The Nice and Lisbon treaties were totally different. I had to go around Europe on the Nice treaty and get a declaration, which was the triple lock onto our involvement in the common security and defence policy. The British system was different. They asked the question, "In or out?" and there was no negotiation. If the question is put in such a way that the answer is definitive then the result must stick.

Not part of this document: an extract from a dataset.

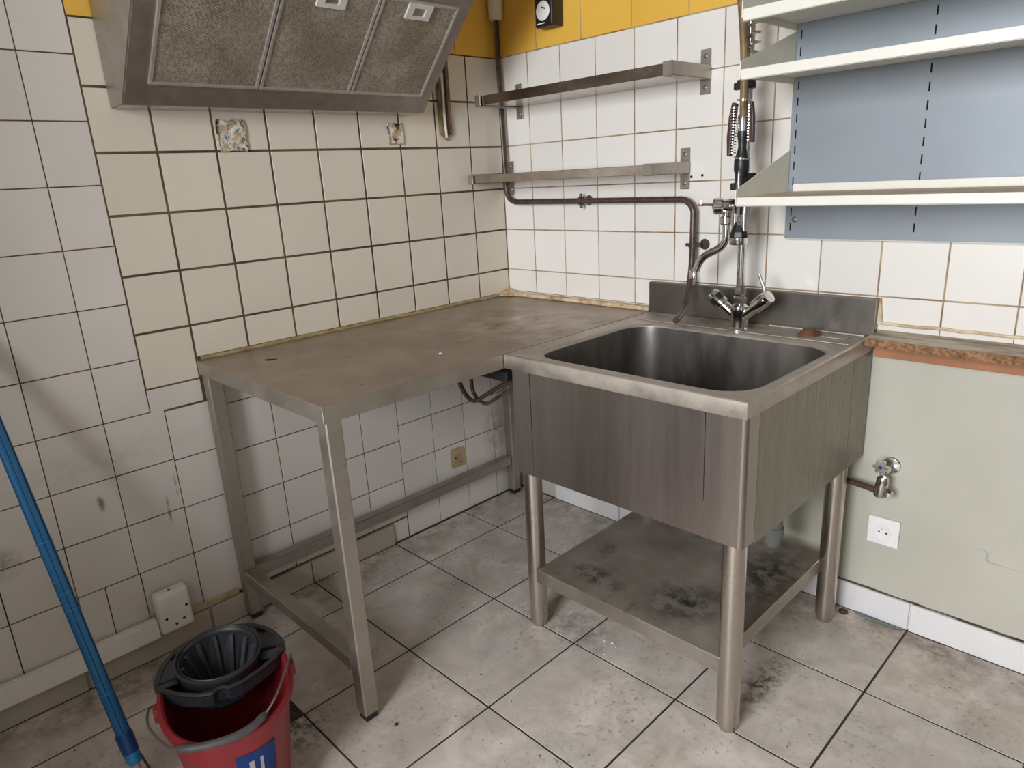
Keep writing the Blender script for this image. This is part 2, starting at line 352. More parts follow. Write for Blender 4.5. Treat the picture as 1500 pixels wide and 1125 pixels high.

A new referendum at a later point could well happen. I do not envy Prime Minister Theresa May's problem. Her difficulty is trying to satisfy the commitments that her party argued with the out campaign during the referendum. They did not analyse the ramifications of an "out" vote. The figures I mentioned earlier show that they did not, because if they did they would have had a different kind of debate. The treaty changes brought up by the Senator could well happen. Under our Constitution - Senator McDowell would know more about this than I would - we are stuck in a position that almost any change leads to a referendum. God knows what will come out of it. There is shifting sand in all of this, but in my view there will be an agreement in two years time, but there will not be a full agreement. CETA is mentioned all the time in media reports, but there are a huge amount of other agreements. Any of the trade agreements have taken the best part of a decade, so there have to be transitional arrangements. I am not sure how the transitional arrangements will feed into the summer 2020 UK election. If there are transitional arrangements Britain will have to continue to pay into the EU budget. They will have to continue to abide by all the trade agreements. Nothing is out of the EU until everything is out. They are going to be stuck with those things and are going to have go back to their eurosceptics and tell them that all of these things are in transition, not just for the 2020 election but also the 2024 election as well. That should be interesting, if we all live to see it. I do not see us having to worry about the treaty change for quite some time, but it is very likely.